Boschat also breached the order a second time when he refused to do community service work at the community garden at First Tower because he was ‘embarrassed’, the court heard.

In late June the defendant was sentenced to 90 hours of community service as a direct alternative to three months in jail for grave and criminal assault. He committed what was described as a ‘gratuitous act of drunken violence’ and left his victim with a scar on his face on 26 February in Bath Street at about 2.45 am.

He was ordered to pay £1,000 compensation. The court heard at the latest hearing that he had paid back £430 to date.

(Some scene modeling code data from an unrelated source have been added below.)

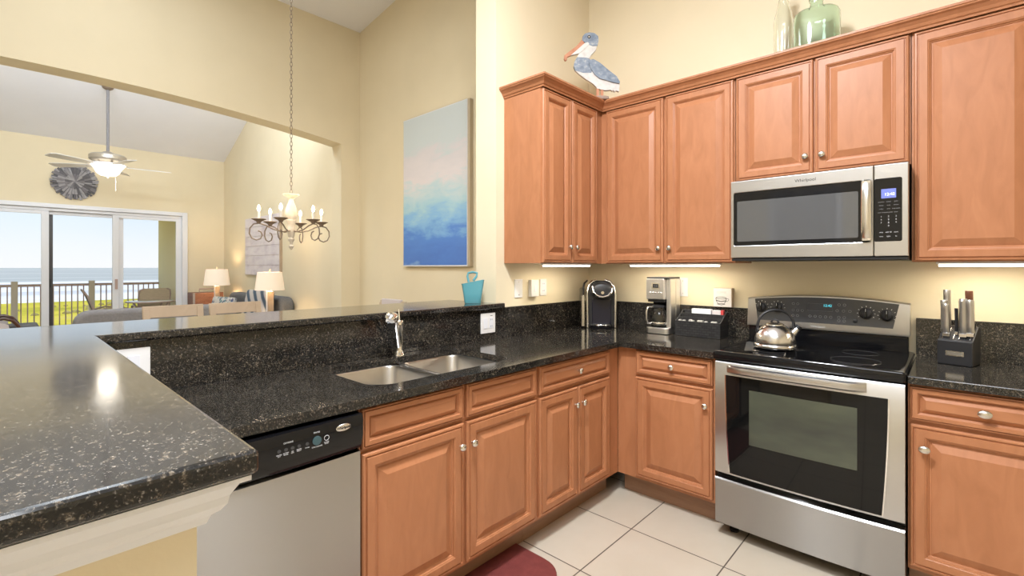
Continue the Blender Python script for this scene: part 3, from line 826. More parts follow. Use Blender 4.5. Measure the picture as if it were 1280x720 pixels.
wplate('white duplex outlet on the yellow wall nearest the pod brewer', FX(0, -.571, 1.212), .070, .114, 'outlet')
wplate('wide white switch and outlet plate in the bar backsplash by the turquoise vase', FX(.026, -1.130, 1.014), .120, .120, 'combo')
wplate('white rocker switch plate in the bar backsplash, half hidden by the bar corner', FX(.026, -2.822, 1.016), .092, .115, 'switch')
wplate('white outlet plate on the wall behind the drip coffee maker', FY(0, .752, 1.217), .070, .125, 'blank')

# ------------------------------------------------------------------ counter appliances
# pod brewer
ka = radians(38); kp0 = (.222, -.178, .9142)
kb_ = thing('pod_coffee_brewer', 'rounded black and silver pod coffee brewer with side water tank in the corner', 'coffee maker', kp0, rot=ka)
km = FV(kp0, ka)      # u across, v up, n towards the room
def kbox(u0, u1, v0, v1, n0, n1): return B().box(u0, u1, v0, v1, n0, n1, km)
sil = [(-.085, 0), (.085, 0), (.092, .02), (.092, .25), (.082, .300), (.060, .328), (.030, .338), (-.030, .338), (-.060, .328), (-.082, .300), (-.092, .25), (-.092, .02)]
obj('back_housing', B().prism(sil, -.10, .02, km), 'blackm', kb_, .012, True)
for s_ in (-1, 1):
    path = [(s_ * .098, .004, .01), (s_ * .100, .12, .012), (s_ * .100, .24, .012), (s_ * .090, .296, .004), (s_ * .066, .332, -.012), (s_ * .03, .345, -.02)]
    obj('side_arch', B().tube(path, [.013, .012, .012, .012, .010, .007], 10, km), 'nickel', kb_, smooth=True)
fr_ = [(.0, .05, .02), (0, .20, .02)]
obj('front_column', B().prism([(-.068, .03), (.068, .03), (.068, .21), (-.068, .21)], .0, .035, km), mat('navy_black', (.012, .012, .02), .2), kb_, .006)
hd = [[(r_ * cos(t * pi / 12) * .074, .272 + r_ * .052 * sin(t * pi / 12), n_) for t in range(24)] for r_, n_ in ((1.0, .0), (1.06, .03), (1.04, .07), (.92, .092), (.70, .10))]
hdo = obj('brew_head', B().loft([[(u, v, n) for u, v, n in l] for l in hd], km), 'blackm', kb_, smooth=True)
obj('chrome_handle', B().tube([(-.066, .300, .074), (-.062, .262, .098), (-.035, .236, .108), (0, .228, .110), (.035, .236, .108), (.062, .262, .098), (.066, .300, .074)], .008, 10, km), 'chrome', hdo, smooth=True)
obj('touch_screen', B().box(-.030, .030, .283, .305, .092, .098, km), 'greyleg', hdo, .002)
obj('brew_button', B().cyl(.011, .094, .106, (0, .258, 0), 16, km), 'chrome', hdo, smooth=True)
obj('drip_base', B().loft([[(r_ * .078 * cos(t * pi / 12), v, .035 + r_ * .062 * sin(t * pi / 12)) for t in range(24)] for r_, v in ((1, 0), (1.03, .008), (1.03, .022), (.95, .028))], km), 'black', kb_, smooth=True)
obj('drip_grate', B().loft([[(r_ * .060 * cos(t * pi / 12), v, .042 + r_ * .045 * sin(t * pi / 12)) for t in range(24)] for r_, v in ((1, .028), (.98, .030))], km), 'nickel', kb_, smooth=True)
tk = obj('water_tank', B().prism(rrect(-.150, -.108, .012, .285, .012, 3), -.09, .03, km), glassmat('smoky_tank', (.72, .74, .76), .1), kb_, smooth=True)
obj('tank_band', B().box(-.142, -.120, .012, .235, .028, .036, km), 'nickel', kb_, .003)
obj('tank_lid', B().tube([(-.128, .24, .033), (-.130, .285, .028), (-.120, .322, .012), (-.098, .340, -.01)], [.006, .007, .007, .006], 8, km), 'blackm', kb_, smooth=True)

# drip coffee maker
dm = thing('drip_coffee_maker', 'boxy stainless drip coffee maker with glass carafe', 'coffee maker', (.665, -.12, .914))
dx0, dx1 = .590, .748; db, dfy = -.032, -.212
obj('side_column', B().box(dx0, dx1, -.105, db, .918, 1.276), 'appsteel', dm, .006)
obj('side_panel', B().box(dx1 - .032, dx1, dfy + .03, -.104, .955, 1.276), 'appsteel', dm, .006)
up = obj('brew_head', B().box(dx0, dx1 - .0325, dfy, -.1055, 1.140, 1.276), 'appsteel', dm, .005)
obj('lid', B().box(dx0 + .002, dx1 - .002, dfy + .004, db - .002, 1.2765, 1.286), 'blackm', dm, .004)
ds = obj('clock_panel', B().prism(rrect(.630, .688, 1.205, 1.250, .004, 3), 0, .003, FY(dfy)), 'chrome', up)
obj('display', B().box(.640, .678, dfy - .0042, dfy - .0028, 1.216, 1.241), 'blackm', ds)
text('12:42', .013, FY(dfy - .0045, .659, 1.228), 'greyleg', 'clock_digits', ds)
for k in range(5):
    obj('button', B().lathe([(.0068, 0), (.0068, .003), (.005, .0045), (.0001, .005)], (.620 + .019 * k, 1.184, 0), 14, FY(dfy)), 'chrome', up, smooth=True)
obj('brew_basket_rim', B().box(dx0 + .006, dx1 - .036, dfy + .014, -.106, 1.122, 1.1395), 'blackm', dm, .003)
obj('back_liner', B().box(dx0 + .002, dx1 - .0325, -.1095, -.1052, .958, 1.122), 'black', dm)
obj('warming_base', B().prism(rrect(dx0 - .004, dx1 - .004, -dfy * -1 - .004, -.1055, .03, 4), .916, .956), 'appsteel', dm, .003, True)
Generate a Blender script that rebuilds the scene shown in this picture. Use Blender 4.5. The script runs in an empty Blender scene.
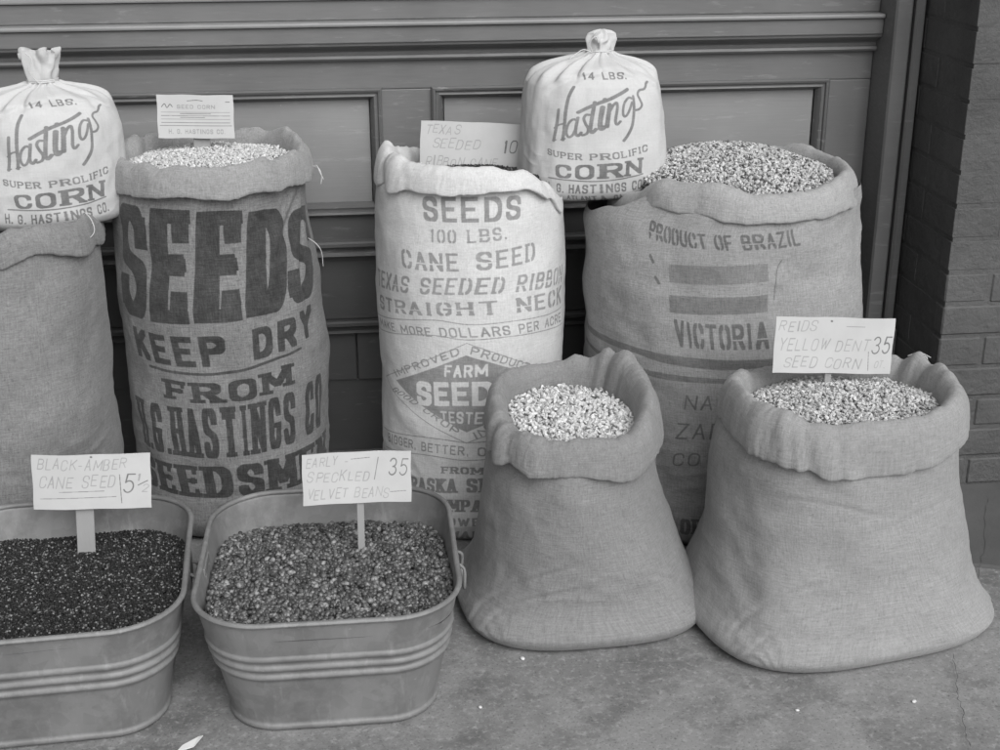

Advocate Jean Marie Renouf, defending, said that it had not been Boschat’s idea to go to Amsterdam. He said that ‘others organising the trip made changes’. He also said that the defendant accepted he ought to have
been frank and honest with Probation.

With regard to his refusal to work at First Tower, the lawyer said the location caused Boschat ‘embarrassment’.

He pointed out that Boschat had completed 50 hours of the 90-hour community service order ‘which showed he is able and willing to work’.

In sentencing Boschat for the two breaches, the Magistrate, Bridget Shaw, said that community service was a ‘ridiculously
good deal’ as an alternative to custody.

‘I take the circumstances of you going to Amsterdam instead of Liverpool very seriously. The chief probation officer would not have given you consent to travel there with its association with drugs. That was a breakdown of trust,’ she said.

With regard to his refusal to work at First Tower, she described his actions as a ‘very serious breach’. ‘The scheme becomes unworkable if people say I will work there, but I won’t work there,’ she added.

Although Mrs Shaw noted that Boschat had done 50 hours of community service, she said that there was no necessity to correlate the prison sentence with the hours completed.